A database is a common word today. Everyone talks of having his own database. The police maintains one on criminals and bad characters, the income tax officials on defaulters, and the scientists maintain one on the latest discoveries. In general, keeping a collection of related information is said to be 'maintaining a database'.

 

In an office, a purchase manager has information about the suppliers. She has all their brochures and price lists. Therefore she has a database. She may require knowing the suppliers capable of offering steel tubes of a particular diameter. She has the requisite data - what she needs now is a selection of the relevant information based on certain criteria. The requirement could be more detailed. She may want the dealers capable of supplying the steel tubes having a price less than some cut-off, and in alphabetic order. All such juggling of a body of data comes under the ambit of database management systems.

 

Raw data is different from information. Raw data is just a collection of some related details.
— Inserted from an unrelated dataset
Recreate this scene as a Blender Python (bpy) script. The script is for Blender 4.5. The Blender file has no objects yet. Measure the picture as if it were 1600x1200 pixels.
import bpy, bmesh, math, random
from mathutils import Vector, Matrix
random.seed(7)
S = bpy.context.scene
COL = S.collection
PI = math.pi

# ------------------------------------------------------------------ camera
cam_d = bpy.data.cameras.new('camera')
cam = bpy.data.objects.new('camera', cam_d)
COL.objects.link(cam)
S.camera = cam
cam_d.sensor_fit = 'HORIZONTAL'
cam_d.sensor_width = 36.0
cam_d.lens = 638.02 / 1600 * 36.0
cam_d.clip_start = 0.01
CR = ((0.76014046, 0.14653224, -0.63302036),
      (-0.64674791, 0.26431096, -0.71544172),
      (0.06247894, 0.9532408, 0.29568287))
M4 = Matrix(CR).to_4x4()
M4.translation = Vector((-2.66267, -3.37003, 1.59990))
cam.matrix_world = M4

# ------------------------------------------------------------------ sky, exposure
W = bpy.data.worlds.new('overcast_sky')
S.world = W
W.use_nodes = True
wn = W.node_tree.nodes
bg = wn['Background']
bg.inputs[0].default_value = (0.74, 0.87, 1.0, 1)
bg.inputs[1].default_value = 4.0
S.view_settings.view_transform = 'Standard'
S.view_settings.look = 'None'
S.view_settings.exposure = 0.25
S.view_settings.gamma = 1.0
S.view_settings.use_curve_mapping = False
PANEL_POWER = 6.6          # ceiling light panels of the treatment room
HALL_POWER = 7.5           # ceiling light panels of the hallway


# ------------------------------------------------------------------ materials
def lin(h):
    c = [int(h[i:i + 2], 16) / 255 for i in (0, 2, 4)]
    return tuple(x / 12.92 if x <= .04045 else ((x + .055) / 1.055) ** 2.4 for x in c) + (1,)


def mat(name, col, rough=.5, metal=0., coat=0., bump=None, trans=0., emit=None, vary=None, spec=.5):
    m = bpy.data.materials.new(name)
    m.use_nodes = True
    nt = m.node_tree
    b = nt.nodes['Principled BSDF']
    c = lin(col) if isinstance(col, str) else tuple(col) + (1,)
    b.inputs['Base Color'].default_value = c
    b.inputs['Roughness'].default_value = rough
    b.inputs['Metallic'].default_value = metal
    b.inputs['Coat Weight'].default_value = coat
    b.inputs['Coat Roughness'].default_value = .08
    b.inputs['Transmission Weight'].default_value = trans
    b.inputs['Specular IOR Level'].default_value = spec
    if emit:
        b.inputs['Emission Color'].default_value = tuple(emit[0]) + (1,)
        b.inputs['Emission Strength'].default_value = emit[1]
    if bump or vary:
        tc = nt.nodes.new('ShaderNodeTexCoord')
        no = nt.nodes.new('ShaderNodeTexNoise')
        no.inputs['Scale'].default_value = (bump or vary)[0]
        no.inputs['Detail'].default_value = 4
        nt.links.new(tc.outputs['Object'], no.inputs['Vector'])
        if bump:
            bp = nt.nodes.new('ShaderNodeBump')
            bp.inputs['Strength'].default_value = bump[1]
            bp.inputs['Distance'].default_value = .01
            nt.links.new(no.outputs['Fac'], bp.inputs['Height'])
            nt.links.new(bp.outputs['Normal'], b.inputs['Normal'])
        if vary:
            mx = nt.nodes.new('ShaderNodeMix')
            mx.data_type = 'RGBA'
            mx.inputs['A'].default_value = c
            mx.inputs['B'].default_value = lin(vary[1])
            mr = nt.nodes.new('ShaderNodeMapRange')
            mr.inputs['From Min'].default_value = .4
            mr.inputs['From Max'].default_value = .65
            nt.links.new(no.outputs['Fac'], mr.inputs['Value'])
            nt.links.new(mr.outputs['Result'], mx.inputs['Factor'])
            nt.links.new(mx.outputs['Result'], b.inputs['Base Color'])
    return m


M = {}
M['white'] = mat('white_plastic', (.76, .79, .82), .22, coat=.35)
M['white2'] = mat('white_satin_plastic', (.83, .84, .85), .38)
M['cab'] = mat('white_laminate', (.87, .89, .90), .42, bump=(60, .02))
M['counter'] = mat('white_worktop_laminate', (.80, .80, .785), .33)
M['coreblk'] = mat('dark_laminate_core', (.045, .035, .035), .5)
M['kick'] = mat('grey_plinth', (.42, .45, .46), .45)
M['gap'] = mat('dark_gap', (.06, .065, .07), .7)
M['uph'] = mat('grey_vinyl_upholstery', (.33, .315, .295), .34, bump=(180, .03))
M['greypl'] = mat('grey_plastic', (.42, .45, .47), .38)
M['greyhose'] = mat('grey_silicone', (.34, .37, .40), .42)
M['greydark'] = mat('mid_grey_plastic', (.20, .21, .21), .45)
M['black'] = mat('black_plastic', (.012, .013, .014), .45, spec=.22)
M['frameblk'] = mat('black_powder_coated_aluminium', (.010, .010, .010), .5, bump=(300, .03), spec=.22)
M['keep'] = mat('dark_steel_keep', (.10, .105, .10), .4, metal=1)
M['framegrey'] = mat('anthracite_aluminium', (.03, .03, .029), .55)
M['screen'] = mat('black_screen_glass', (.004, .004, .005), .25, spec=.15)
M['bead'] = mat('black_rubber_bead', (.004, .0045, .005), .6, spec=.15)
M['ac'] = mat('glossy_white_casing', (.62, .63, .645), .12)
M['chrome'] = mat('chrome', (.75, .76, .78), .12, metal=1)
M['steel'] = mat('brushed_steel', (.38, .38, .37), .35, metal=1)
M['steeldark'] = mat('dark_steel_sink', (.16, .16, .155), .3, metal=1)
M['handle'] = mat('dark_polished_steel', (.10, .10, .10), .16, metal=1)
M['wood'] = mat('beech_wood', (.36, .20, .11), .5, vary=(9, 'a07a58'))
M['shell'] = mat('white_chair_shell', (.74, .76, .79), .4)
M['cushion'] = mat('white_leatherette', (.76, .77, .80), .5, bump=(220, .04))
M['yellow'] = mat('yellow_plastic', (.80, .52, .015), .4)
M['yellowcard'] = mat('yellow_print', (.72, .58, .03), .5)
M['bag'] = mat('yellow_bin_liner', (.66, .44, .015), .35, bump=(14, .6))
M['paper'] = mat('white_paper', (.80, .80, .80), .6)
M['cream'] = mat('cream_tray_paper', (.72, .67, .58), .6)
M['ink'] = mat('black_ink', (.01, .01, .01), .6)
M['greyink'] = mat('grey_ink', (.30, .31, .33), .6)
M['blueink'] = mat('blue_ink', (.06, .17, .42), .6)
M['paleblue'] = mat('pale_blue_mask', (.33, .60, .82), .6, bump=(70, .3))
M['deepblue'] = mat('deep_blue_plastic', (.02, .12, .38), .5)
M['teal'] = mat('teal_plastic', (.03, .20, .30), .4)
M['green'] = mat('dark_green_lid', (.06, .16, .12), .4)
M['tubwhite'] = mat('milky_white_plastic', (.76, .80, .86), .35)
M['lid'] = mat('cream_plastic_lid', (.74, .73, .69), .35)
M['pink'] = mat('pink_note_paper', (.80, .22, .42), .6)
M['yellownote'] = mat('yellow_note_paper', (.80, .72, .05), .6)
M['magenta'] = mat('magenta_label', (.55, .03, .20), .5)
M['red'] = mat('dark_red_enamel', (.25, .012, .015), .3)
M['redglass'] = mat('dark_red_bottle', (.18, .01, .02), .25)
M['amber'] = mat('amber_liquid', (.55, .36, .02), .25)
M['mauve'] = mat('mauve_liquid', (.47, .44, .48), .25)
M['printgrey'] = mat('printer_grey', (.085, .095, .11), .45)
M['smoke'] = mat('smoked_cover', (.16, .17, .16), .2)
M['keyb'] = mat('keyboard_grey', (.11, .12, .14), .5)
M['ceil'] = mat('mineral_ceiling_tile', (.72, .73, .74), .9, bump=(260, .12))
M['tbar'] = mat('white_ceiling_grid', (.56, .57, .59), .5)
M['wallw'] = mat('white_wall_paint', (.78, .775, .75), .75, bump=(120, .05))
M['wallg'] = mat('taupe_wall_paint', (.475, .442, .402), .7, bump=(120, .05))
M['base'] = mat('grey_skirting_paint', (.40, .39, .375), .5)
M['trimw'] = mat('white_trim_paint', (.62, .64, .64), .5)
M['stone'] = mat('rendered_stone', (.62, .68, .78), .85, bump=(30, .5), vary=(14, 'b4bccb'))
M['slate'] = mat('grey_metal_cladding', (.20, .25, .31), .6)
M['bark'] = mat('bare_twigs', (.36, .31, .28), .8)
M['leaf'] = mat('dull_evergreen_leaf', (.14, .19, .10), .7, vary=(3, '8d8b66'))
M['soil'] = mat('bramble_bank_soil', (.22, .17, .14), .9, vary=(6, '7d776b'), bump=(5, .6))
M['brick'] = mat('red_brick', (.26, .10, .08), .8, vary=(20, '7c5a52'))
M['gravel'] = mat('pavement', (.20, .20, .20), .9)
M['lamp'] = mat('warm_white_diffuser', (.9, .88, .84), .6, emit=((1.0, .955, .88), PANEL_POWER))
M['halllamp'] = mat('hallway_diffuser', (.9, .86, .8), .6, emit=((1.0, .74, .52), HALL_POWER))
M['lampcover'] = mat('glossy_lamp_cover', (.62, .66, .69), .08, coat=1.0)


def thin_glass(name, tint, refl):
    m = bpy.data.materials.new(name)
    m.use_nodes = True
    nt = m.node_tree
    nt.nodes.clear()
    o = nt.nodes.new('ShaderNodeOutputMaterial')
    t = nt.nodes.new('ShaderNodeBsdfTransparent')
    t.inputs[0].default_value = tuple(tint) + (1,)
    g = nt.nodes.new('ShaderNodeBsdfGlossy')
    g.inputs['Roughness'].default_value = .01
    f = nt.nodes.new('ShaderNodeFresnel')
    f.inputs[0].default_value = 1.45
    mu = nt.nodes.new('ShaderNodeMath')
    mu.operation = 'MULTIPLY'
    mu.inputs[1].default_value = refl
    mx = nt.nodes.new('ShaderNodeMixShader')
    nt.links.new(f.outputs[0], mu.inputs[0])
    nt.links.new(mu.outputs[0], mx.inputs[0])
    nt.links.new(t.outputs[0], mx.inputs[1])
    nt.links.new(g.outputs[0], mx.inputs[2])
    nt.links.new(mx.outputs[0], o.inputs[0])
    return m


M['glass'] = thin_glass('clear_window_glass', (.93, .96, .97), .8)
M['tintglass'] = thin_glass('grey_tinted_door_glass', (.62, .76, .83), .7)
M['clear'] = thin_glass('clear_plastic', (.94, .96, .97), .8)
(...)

When this data is organized in a meaningful manner, it becomes information. For example, let us consider the words, 'information', 'is', 'you', 'this', 'see' and. This is just a collection of words, or verbal data say. When this data is organized meaningfully, one can construct the sentence 'you see, this is information'. Thus it may be observed that 'processed data' leads to the generation of information. A database management system is a means of storing data and converting it into information as and when required. Consider a supplier database. Details of each supplier's product would include the specifications, price, discounts, and supplier database. Details of each supplier's product would include the specifications, price, discounts, supplier's name or code and so on. These are all related data forming a unit called a Record. Each individual part of data forming a record is called a field. A collection of similar records is a file (in older databases) or a table, in modern relational database terminology. A collection of files (or tables) from a database.

 

Some of the common older databases are Dbase, FoxPro. The more modern relational databases (databases which allow users to perceive the data as being arranged in tables) in today's market are INGRESS, SYBASE, ORCALE, INFORMIX etc. Microsoft has an RDBMS (relational database management system) called MS-ACCESS commonly found on personal computers.